Write the material out again, line by line, exactly as it is.

[SOURCE DATA]
------------------------------------------------
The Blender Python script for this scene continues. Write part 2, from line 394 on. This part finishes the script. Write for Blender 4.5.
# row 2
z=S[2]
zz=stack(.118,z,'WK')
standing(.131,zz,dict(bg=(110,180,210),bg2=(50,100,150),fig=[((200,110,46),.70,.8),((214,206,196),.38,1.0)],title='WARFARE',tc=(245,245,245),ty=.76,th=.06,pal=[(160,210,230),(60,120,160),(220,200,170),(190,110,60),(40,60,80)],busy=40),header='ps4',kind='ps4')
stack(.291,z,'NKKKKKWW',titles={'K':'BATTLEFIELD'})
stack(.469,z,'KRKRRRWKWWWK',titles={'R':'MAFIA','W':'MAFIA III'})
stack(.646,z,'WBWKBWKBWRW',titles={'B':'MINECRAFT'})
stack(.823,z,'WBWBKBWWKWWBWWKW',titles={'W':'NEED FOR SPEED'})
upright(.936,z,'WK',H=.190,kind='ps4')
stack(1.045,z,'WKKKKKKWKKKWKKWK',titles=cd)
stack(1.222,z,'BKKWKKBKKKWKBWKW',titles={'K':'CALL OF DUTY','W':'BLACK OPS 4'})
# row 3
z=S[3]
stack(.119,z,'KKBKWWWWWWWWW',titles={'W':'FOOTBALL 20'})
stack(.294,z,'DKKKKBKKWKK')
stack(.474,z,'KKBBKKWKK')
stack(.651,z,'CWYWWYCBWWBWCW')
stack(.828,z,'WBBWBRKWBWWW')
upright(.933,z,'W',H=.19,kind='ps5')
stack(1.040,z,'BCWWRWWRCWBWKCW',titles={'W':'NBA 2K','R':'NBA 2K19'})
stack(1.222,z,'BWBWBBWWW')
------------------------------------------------
[RESPONSE TO THIS TASK]
The Blender Python script for this scene continues. Write part 2, from line 394 on. This part finishes the script. Write for Blender 4.5.
# row 2
z=S[2]
zz=stack(.118,z,'WK')
standing(.131,zz,dict(bg=(110,180,210),bg2=(50,100,150),fig=[((200,110,46),.70,.8),((214,206,196),.38,1.0)],title='WARFARE',tc=(245,245,245),ty=.76,th=.06,pal=[(160,210,230),(60,120,160),(220,200,170),(190,110,60),(40,60,80)],busy=40),header='ps4',kind='ps4')
stack(.291,z,'NKKKKKWW',titles={'K':'BATTLEFIELD'})
stack(.469,z,'KRKRRRWKWWWK',titles={'R':'MAFIA','W':'MAFIA III'})
stack(.646,z,'WBWKBWKBWRW',titles={'B':'MINECRAFT'})
stack(.823,z,'WBWBKBWWKWWBWWKW',titles={'W':'NEED FOR SPEED'})
upright(.936,z,'WK',H=.190,kind='ps4')
stack(1.045,z,'WKKKKKKWKKKWKKWK',titles=cd)
stack(1.222,z,'BKKWKKBKKKWKBWKW',titles={'K':'CALL OF DUTY','W':'BLACK OPS 4'})
# row 3
z=S[3]
stack(.119,z,'KKBKWWWWWWWWW',titles={'W':'FOOTBALL 20'})
stack(.294,z,'DKKKKBKKWKK')
stack(.474,z,'KKBBKKWKK')
stack(.651,z,'CWYWWYCBWWBWCW')
stack(.828,z,'WBBWBRKWBWWW')
upright(.933,z,'W',H=.19,kind='ps5')
stack(1.040,z,'BCWWRWWRCWBWKCW',titles={'W':'NBA 2K','R':'NBA 2K19'})
stack(1.222,z,'BWBWBBWWW')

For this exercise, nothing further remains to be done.